INFORMATION SUPPLIED:
>>>

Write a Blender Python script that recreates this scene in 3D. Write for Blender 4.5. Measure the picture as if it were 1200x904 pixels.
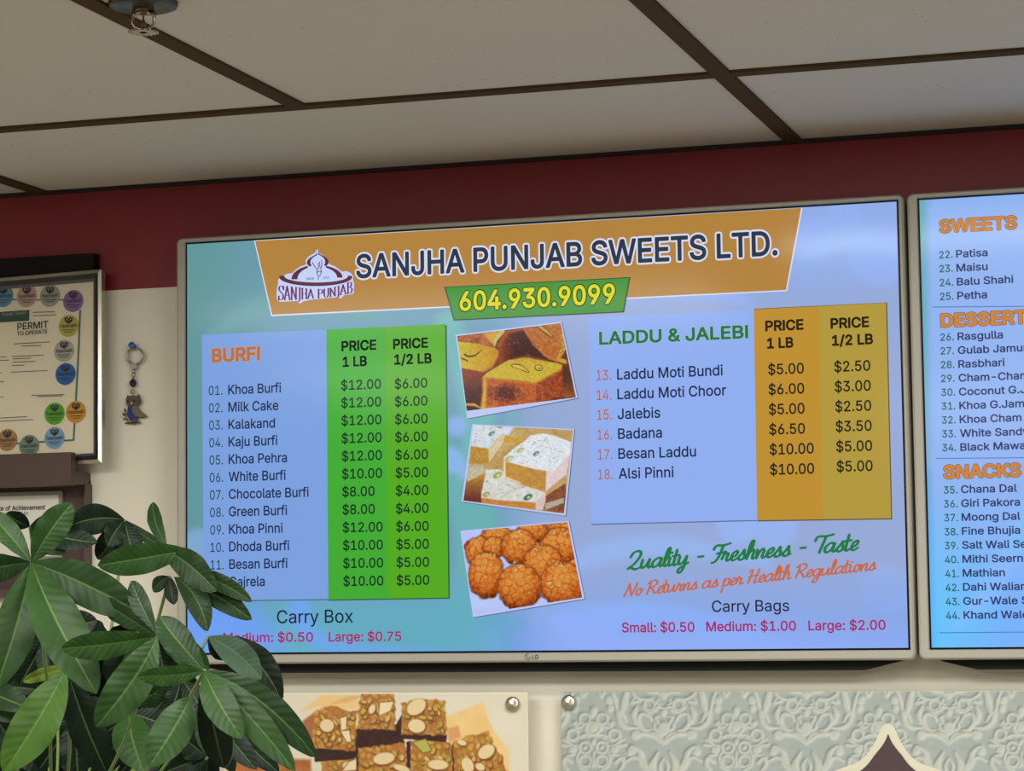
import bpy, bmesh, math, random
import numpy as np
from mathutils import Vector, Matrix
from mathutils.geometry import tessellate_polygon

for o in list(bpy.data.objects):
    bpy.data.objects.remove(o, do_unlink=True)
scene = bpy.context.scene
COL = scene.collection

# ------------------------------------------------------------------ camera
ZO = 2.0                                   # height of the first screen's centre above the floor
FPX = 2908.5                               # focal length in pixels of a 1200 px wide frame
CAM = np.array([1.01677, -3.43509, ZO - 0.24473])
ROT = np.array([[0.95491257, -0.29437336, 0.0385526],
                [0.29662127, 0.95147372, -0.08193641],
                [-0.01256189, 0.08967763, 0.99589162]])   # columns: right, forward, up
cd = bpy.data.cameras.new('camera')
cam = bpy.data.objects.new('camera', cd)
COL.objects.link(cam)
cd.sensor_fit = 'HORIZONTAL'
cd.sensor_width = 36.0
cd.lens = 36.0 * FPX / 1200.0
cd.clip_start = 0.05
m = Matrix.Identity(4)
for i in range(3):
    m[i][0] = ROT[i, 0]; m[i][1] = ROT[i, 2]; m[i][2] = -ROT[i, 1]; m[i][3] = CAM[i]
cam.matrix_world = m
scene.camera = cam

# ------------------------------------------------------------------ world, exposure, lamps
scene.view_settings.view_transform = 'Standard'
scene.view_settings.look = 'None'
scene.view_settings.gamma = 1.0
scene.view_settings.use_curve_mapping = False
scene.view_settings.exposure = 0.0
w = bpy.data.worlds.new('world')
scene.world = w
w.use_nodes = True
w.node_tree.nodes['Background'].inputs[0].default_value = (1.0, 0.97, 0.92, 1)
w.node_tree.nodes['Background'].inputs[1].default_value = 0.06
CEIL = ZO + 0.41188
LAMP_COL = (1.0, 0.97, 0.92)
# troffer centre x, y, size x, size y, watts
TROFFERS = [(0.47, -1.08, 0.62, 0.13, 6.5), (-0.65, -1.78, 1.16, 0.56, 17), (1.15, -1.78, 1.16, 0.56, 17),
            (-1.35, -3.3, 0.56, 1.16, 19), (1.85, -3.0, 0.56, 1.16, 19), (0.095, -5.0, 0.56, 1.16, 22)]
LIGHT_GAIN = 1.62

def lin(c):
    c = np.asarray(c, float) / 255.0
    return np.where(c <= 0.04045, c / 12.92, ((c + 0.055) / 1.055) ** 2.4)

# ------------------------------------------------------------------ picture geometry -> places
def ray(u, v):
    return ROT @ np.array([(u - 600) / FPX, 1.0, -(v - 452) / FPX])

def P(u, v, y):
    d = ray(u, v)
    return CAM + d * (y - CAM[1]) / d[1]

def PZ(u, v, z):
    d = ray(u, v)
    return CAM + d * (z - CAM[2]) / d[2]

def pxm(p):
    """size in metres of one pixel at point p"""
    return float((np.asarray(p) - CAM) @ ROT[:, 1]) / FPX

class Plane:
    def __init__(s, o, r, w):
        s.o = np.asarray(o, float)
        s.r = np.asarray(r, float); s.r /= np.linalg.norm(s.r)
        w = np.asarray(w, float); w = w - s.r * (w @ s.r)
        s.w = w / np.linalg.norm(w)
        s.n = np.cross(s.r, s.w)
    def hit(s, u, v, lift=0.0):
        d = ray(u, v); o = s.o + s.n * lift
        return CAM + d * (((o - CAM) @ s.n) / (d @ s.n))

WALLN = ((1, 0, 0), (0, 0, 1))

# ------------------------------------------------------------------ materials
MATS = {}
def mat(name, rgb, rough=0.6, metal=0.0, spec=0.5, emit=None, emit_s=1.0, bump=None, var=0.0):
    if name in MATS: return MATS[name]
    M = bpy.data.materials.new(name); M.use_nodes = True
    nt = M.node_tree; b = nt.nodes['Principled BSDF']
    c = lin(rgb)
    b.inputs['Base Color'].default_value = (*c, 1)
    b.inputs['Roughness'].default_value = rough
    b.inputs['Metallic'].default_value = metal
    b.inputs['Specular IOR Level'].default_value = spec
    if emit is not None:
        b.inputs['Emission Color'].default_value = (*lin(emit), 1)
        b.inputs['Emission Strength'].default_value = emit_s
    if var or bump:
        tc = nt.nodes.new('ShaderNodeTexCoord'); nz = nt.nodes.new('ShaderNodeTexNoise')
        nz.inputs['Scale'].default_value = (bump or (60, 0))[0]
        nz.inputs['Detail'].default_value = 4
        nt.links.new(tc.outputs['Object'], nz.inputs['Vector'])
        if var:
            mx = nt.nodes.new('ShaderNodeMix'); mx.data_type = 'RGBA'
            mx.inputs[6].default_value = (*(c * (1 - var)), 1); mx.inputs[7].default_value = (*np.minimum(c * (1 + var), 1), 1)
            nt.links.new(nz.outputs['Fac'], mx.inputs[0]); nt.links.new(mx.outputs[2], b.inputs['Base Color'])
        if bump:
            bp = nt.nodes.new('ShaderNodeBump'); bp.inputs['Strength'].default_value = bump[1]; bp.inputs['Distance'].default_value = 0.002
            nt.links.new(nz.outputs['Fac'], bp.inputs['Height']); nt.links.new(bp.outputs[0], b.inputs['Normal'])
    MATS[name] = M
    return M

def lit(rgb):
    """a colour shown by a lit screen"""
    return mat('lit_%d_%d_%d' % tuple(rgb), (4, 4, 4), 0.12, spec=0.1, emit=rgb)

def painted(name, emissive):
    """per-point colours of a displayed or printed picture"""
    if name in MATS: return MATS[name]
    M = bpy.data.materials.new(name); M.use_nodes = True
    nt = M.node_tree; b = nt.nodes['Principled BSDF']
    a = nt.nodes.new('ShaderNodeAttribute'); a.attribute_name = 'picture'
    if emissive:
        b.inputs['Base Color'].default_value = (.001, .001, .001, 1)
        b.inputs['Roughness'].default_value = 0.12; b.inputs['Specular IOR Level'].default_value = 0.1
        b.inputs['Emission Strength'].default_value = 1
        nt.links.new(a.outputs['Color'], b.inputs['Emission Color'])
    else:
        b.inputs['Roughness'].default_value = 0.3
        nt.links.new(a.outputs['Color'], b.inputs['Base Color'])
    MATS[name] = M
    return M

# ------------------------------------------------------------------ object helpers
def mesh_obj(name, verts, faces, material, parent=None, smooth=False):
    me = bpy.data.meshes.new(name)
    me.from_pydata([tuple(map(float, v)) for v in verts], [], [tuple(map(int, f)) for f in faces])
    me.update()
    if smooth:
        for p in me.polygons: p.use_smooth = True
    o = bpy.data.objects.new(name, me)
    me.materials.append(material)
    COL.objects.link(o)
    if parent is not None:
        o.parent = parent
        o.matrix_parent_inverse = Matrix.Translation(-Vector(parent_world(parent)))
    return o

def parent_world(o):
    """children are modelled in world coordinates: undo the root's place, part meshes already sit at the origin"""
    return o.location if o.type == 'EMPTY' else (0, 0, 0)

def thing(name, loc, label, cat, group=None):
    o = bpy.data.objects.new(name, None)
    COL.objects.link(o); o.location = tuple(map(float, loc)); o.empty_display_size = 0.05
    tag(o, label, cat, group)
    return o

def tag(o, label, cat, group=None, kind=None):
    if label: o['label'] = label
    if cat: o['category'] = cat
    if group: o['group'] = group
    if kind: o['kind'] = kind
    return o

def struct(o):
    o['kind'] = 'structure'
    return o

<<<

TASK REQUIREMENTS: Every line of the data should be copied as it stands, without the images.

ANSWER FOR THIS EXERCISE:
Write a Blender Python script that recreates this scene in 3D. Write for Blender 4.5. Measure the picture as if it were 1200x904 pixels.
import bpy, bmesh, math, random
import numpy as np
from mathutils import Vector, Matrix
from mathutils.geometry import tessellate_polygon

for o in list(bpy.data.objects):
    bpy.data.objects.remove(o, do_unlink=True)
scene = bpy.context.scene
COL = scene.collection

# ------------------------------------------------------------------ camera
ZO = 2.0                                   # height of the first screen's centre above the floor
FPX = 2908.5                               # focal length in pixels of a 1200 px wide frame
CAM = np.array([1.01677, -3.43509, ZO - 0.24473])
ROT = np.array([[0.95491257, -0.29437336, 0.0385526],
                [0.29662127, 0.95147372, -0.08193641],
                [-0.01256189, 0.08967763, 0.99589162]])   # columns: right, forward, up
cd = bpy.data.cameras.new('camera')
cam = bpy.data.objects.new('camera', cd)
COL.objects.link(cam)
cd.sensor_fit = 'HORIZONTAL'
cd.sensor_width = 36.0
cd.lens = 36.0 * FPX / 1200.0
cd.clip_start = 0.05
m = Matrix.Identity(4)
for i in range(3):
    m[i][0] = ROT[i, 0]; m[i][1] = ROT[i, 2]; m[i][2] = -ROT[i, 1]; m[i][3] = CAM[i]
cam.matrix_world = m
scene.camera = cam

# ------------------------------------------------------------------ world, exposure, lamps
scene.view_settings.view_transform = 'Standard'
scene.view_settings.look = 'None'
scene.view_settings.gamma = 1.0
scene.view_settings.use_curve_mapping = False
scene.view_settings.exposure = 0.0
w = bpy.data.worlds.new('world')
scene.world = w
w.use_nodes = True
w.node_tree.nodes['Background'].inputs[0].default_value = (1.0, 0.97, 0.92, 1)
w.node_tree.nodes['Background'].inputs[1].default_value = 0.06
CEIL = ZO + 0.41188
LAMP_COL = (1.0, 0.97, 0.92)
# troffer centre x, y, size x, size y, watts
TROFFERS = [(0.47, -1.08, 0.62, 0.13, 6.5), (-0.65, -1.78, 1.16, 0.56, 17), (1.15, -1.78, 1.16, 0.56, 17),
            (-1.35, -3.3, 0.56, 1.16, 19), (1.85, -3.0, 0.56, 1.16, 19), (0.095, -5.0, 0.56, 1.16, 22)]
LIGHT_GAIN = 1.62

def lin(c):
    c = np.asarray(c, float) / 255.0
    return np.where(c <= 0.04045, c / 12.92, ((c + 0.055) / 1.055) ** 2.4)

# ------------------------------------------------------------------ picture geometry -> places
def ray(u, v):
    return ROT @ np.array([(u - 600) / FPX, 1.0, -(v - 452) / FPX])

def P(u, v, y):
    d = ray(u, v)
    return CAM + d * (y - CAM[1]) / d[1]

def PZ(u, v, z):
    d = ray(u, v)
    return CAM + d * (z - CAM[2]) / d[2]

def pxm(p):
    """size in metres of one pixel at point p"""
    return float((np.asarray(p) - CAM) @ ROT[:, 1]) / FPX

class Plane:
    def __init__(s, o, r, w):
        s.o = np.asarray(o, float)
        s.r = np.asarray(r, float); s.r /= np.linalg.norm(s.r)
        w = np.asarray(w, float); w = w - s.r * (w @ s.r)
        s.w = w / np.linalg.norm(w)
        s.n = np.cross(s.r, s.w)
    def hit(s, u, v, lift=0.0):
        d = ray(u, v); o = s.o + s.n * lift
        return CAM + d * (((o - CAM) @ s.n) / (d @ s.n))

WALLN = ((1, 0, 0), (0, 0, 1))

# ------------------------------------------------------------------ materials
MATS = {}
def mat(name, rgb, rough=0.6, metal=0.0, spec=0.5, emit=None, emit_s=1.0, bump=None, var=0.0):
    if name in MATS: return MATS[name]
    M = bpy.data.materials.new(name); M.use_nodes = True
    nt = M.node_tree; b = nt.nodes['Principled BSDF']
    c = lin(rgb)
    b.inputs['Base Color'].default_value = (*c, 1)
    b.inputs['Roughness'].default_value = rough
    b.inputs['Metallic'].default_value = metal
    b.inputs['Specular IOR Level'].default_value = spec
    if emit is not None:
        b.inputs['Emission Color'].default_value = (*lin(emit), 1)
        b.inputs['Emission Strength'].default_value = emit_s
    if var or bump:
        tc = nt.nodes.new('ShaderNodeTexCoord'); nz = nt.nodes.new('ShaderNodeTexNoise')
        nz.inputs['Scale'].default_value = (bump or (60, 0))[0]
        nz.inputs['Detail'].default_value = 4
        nt.links.new(tc.outputs['Object'], nz.inputs['Vector'])
        if var:
            mx = nt.nodes.new('ShaderNodeMix'); mx.data_type = 'RGBA'
            mx.inputs[6].default_value = (*(c * (1 - var)), 1); mx.inputs[7].default_value = (*np.minimum(c * (1 + var), 1), 1)
            nt.links.new(nz.outputs['Fac'], mx.inputs[0]); nt.links.new(mx.outputs[2], b.inputs['Base Color'])
        if bump:
            bp = nt.nodes.new('ShaderNodeBump'); bp.inputs['Strength'].default_value = bump[1]; bp.inputs['Distance'].default_value = 0.002
            nt.links.new(nz.outputs['Fac'], bp.inputs['Height']); nt.links.new(bp.outputs[0], b.inputs['Normal'])
    MATS[name] = M
    return M

def lit(rgb):
    """a colour shown by a lit screen"""
    return mat('lit_%d_%d_%d' % tuple(rgb), (4, 4, 4), 0.12, spec=0.1, emit=rgb)

def painted(name, emissive):
    """per-point colours of a displayed or printed picture"""
    if name in MATS: return MATS[name]
    M = bpy.data.materials.new(name); M.use_nodes = True
    nt = M.node_tree; b = nt.nodes['Principled BSDF']
    a = nt.nodes.new('ShaderNodeAttribute'); a.attribute_name = 'picture'
    if emissive:
        b.inputs['Base Color'].default_value = (.001, .001, .001, 1)
        b.inputs['Roughness'].default_value = 0.12; b.inputs['Specular IOR Level'].default_value = 0.1
        b.inputs['Emission Strength'].default_value = 1
        nt.links.new(a.outputs['Color'], b.inputs['Emission Color'])
    else:
        b.inputs['Roughness'].default_value = 0.3
        nt.links.new(a.outputs['Color'], b.inputs['Base Color'])
    MATS[name] = M
    return M

# ------------------------------------------------------------------ object helpers
def mesh_obj(name, verts, faces, material, parent=None, smooth=False):
    me = bpy.data.meshes.new(name)
    me.from_pydata([tuple(map(float, v)) for v in verts], [], [tuple(map(int, f)) for f in faces])
    me.update()
    if smooth:
        for p in me.polygons: p.use_smooth = True
    o = bpy.data.objects.new(name, me)
    me.materials.append(material)
    COL.objects.link(o)
    if parent is not None:
        o.parent = parent
        o.matrix_parent_inverse = Matrix.Translation(-Vector(parent_world(parent)))
    return o

def parent_world(o):
    """children are modelled in world coordinates: undo the root's place, part meshes already sit at the origin"""
    return o.location if o.type == 'EMPTY' else (0, 0, 0)

def thing(name, loc, label, cat, group=None):
    o = bpy.data.objects.new(name, None)
    COL.objects.link(o); o.location = tuple(map(float, loc)); o.empty_display_size = 0.05
    tag(o, label, cat, group)
    return o

def tag(o, label, cat, group=None, kind=None):
    if label: o['label'] = label
    if cat: o['category'] = cat
    if group: o['group'] = group
    if kind: o['kind'] = kind
    return o

def struct(o):
    o['kind'] = 'structure'
    return o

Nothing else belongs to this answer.